## Goal
Copy each line of the material below that includes the string "picture".

::: Material for the task

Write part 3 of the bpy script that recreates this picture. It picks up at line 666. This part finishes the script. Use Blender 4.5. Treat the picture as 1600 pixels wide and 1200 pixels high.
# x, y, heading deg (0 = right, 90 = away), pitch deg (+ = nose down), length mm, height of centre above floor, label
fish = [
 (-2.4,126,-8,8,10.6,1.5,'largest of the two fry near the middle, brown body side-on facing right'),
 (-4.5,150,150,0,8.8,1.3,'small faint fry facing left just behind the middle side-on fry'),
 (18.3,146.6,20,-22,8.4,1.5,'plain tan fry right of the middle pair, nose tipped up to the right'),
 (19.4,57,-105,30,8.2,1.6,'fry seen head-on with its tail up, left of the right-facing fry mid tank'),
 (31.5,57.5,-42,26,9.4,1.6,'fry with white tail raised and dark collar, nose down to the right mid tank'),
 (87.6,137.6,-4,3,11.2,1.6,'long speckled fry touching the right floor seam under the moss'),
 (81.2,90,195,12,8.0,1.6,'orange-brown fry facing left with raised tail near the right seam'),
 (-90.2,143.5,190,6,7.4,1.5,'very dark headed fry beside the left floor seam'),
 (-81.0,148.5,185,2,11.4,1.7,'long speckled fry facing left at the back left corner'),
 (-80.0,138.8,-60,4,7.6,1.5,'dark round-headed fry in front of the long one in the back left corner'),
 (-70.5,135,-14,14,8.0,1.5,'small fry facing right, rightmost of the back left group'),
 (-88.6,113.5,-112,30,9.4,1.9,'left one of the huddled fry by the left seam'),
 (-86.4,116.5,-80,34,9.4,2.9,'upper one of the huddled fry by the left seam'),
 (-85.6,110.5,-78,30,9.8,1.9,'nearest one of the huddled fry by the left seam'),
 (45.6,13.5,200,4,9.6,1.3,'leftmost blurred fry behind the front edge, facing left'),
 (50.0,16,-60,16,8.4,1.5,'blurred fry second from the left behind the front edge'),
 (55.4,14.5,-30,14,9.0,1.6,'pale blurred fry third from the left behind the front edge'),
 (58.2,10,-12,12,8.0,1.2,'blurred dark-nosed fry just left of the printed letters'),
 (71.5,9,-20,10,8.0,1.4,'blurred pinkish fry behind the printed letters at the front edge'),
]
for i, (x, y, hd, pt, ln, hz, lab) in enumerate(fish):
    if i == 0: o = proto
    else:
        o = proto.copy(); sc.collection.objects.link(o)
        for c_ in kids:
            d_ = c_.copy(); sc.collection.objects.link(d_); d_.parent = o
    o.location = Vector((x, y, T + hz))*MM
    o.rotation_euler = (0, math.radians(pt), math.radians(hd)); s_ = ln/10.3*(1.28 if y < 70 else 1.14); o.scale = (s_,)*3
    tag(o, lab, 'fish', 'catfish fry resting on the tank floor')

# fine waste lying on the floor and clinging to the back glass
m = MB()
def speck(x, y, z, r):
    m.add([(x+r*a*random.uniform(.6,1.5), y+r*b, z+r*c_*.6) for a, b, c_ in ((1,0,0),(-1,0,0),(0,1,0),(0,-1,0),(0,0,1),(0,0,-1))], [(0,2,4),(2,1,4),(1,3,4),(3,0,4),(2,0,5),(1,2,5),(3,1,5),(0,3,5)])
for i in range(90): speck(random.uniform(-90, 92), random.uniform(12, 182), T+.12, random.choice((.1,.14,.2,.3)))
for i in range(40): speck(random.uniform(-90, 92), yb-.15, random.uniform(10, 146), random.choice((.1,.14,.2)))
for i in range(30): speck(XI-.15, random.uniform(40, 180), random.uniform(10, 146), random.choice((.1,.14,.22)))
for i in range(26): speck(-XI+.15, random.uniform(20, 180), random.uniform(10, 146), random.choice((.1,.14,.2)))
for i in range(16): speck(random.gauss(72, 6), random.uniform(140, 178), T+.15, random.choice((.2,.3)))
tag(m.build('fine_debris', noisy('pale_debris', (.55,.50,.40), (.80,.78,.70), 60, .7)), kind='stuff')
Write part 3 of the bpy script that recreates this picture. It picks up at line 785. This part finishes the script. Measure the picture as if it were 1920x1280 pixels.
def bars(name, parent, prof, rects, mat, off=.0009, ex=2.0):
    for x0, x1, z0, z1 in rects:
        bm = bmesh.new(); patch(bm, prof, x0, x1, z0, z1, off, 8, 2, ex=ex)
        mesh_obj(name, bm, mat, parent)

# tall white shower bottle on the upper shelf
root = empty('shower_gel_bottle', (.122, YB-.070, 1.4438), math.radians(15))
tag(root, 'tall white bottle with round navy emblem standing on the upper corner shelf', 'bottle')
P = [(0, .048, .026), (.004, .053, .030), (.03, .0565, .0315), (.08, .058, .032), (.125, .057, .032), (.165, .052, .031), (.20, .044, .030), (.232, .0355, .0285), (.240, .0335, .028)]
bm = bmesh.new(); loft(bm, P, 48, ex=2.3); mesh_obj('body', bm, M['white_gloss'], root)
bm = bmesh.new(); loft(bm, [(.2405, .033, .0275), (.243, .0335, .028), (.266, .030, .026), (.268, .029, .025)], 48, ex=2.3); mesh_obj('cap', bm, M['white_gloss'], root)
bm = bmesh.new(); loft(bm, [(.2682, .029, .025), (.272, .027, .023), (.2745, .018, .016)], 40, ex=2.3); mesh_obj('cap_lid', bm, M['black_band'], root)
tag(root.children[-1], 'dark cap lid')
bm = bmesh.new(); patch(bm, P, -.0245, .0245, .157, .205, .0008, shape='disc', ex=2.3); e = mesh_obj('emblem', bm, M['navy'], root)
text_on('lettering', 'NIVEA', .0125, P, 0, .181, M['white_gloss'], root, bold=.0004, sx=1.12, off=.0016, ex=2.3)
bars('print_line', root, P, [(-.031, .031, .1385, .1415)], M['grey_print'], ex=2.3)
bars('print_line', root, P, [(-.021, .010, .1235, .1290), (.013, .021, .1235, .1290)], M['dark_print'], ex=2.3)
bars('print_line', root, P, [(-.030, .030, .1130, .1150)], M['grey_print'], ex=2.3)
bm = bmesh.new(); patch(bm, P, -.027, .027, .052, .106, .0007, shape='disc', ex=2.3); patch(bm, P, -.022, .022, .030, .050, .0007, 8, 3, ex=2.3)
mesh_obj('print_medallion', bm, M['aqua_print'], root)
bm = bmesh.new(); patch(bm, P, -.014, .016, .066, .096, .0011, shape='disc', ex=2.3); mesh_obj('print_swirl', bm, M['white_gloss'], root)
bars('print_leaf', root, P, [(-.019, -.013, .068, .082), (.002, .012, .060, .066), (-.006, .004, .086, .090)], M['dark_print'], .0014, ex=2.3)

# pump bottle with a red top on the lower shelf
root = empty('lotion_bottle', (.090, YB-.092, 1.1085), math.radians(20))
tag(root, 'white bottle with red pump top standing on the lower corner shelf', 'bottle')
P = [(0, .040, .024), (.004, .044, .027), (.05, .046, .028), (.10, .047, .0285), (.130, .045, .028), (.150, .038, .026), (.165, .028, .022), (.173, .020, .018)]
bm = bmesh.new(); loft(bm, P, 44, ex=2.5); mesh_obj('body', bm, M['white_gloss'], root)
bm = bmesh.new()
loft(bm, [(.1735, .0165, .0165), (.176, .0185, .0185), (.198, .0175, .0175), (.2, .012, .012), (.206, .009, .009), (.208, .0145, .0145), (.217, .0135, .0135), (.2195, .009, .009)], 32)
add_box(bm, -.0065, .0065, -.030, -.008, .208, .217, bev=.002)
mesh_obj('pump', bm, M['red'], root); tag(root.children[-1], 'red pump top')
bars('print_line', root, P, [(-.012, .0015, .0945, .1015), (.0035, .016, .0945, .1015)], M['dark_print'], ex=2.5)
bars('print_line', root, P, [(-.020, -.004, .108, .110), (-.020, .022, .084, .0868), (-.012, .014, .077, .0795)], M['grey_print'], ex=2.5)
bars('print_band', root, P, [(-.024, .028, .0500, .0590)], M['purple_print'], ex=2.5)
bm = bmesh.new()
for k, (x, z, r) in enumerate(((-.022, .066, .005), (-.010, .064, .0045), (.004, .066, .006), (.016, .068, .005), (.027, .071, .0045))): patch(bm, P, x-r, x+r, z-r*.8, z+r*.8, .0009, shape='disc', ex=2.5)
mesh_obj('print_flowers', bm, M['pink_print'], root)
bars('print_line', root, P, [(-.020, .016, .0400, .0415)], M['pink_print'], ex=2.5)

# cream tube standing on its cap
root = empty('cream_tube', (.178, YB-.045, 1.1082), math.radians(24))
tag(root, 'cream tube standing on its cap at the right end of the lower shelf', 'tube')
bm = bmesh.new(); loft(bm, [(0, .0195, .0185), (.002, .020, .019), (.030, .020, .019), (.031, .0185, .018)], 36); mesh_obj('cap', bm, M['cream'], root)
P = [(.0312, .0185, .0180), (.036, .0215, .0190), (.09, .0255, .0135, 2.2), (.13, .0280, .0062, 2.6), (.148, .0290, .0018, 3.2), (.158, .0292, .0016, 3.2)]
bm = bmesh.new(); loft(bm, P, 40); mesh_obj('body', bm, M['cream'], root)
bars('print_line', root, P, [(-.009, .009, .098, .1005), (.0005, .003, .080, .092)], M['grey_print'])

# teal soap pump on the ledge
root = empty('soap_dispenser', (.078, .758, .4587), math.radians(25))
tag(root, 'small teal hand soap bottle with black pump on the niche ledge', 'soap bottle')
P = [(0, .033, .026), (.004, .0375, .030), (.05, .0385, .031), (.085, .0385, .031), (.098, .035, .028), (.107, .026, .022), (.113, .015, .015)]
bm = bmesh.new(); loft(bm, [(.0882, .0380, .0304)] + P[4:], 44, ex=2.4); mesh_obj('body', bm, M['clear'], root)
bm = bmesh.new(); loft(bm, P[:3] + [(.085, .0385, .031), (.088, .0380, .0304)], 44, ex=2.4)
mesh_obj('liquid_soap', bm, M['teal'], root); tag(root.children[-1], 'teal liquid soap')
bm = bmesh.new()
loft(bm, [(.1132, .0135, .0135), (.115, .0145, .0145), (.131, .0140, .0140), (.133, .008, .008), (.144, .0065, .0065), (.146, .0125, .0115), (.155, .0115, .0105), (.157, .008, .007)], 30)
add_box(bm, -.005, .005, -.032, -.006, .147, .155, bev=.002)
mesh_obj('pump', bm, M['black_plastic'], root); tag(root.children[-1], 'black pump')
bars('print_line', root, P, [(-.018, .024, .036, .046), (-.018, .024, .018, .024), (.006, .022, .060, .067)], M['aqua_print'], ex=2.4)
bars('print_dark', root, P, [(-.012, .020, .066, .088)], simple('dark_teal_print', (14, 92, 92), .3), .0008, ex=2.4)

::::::

## Full solution
Write part 3 of the bpy script that recreates this picture. It picks up at line 666. This part finishes the script. Use Blender 4.5. Treat the picture as 1600 pixels wide and 1200 pixels high.
Write part 3 of the bpy script that recreates this picture. It picks up at line 785. This part finishes the script. Measure the picture as if it were 1920x1280 pixels.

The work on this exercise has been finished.